The three-day party affair began with the right noises, including the first issue of trying to change being a dynastic party, run by a small group of largely unelected, (and perhaps unelectable), operating like a coterie, with a grand declaration on one family, one ticket only. It did not materialise, because the fine print was pretty glaring — the exception was provided to the members of the Gandhi family, and later, revised and released publicly as a laughable condition; if the second, or third, or entire family, has been active in Congress for the last five years, the rule would not apply.

The Congress also blunted its biggest media power — exclusive stories and reports based on leaks from internal meetings, which led story hungry journalists, still licking wounds at the near total ignore rule enforced by the BJP camp, by banning mobile phones. The irony is mind numbing.

The Congress party and its top leadership, which accuses, perhaps rightly, that most media in the country parrot the agenda of the saffron right and ignores the Opposition, or is hostile to them, actually now wants to ignore the media totally. The clamp on leaks worked. The media largely ignored the proceedings.

By day two, it became apparent that nothing earth shattering would come out of the proceedings anyway. There was a resolution on women reservation, with a caste-based pro rata proportion within it. The BJP and other parties did not even react to the announcement.

On day three, the finale, had Rahul Gandhi expound to his leaders of how they had lost connection with the people and must reach out to the common folk on the ground. He further spoke of how the BJP could not be challenged adequately by the regional parties and, how only the Congress was equipped to do so, armed with an ideology. He also warned them that it would not be an easy battle.

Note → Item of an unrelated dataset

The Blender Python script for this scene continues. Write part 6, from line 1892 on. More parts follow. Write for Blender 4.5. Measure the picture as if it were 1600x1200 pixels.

The biggest official takeaway — the Udaipur declaration — too, did not materialise in the form of a formal declaration; and it was left to the minions to construct its import from the two speeches of the highest leaders — party president Sonia Gandhi, and past president, Rahul Gandhi.

The Congress never realised when the BJP went to a spree to usurp its icons, from Sardar Vallabhai Patel to P.V. Narasimha Rao, and are now trying hard to save the final piece of the family silver — Gandhi. The national yatra from October 2 is a valiant announcement, but will a march modelled on the Mahatma yield results, and is the Congress still worth its Gandhian salt, will be answered in future but the Udaipur baithak did not inspire a nation, or even the part of it, that was looking for a sign of a challenge to Modi’s BJP.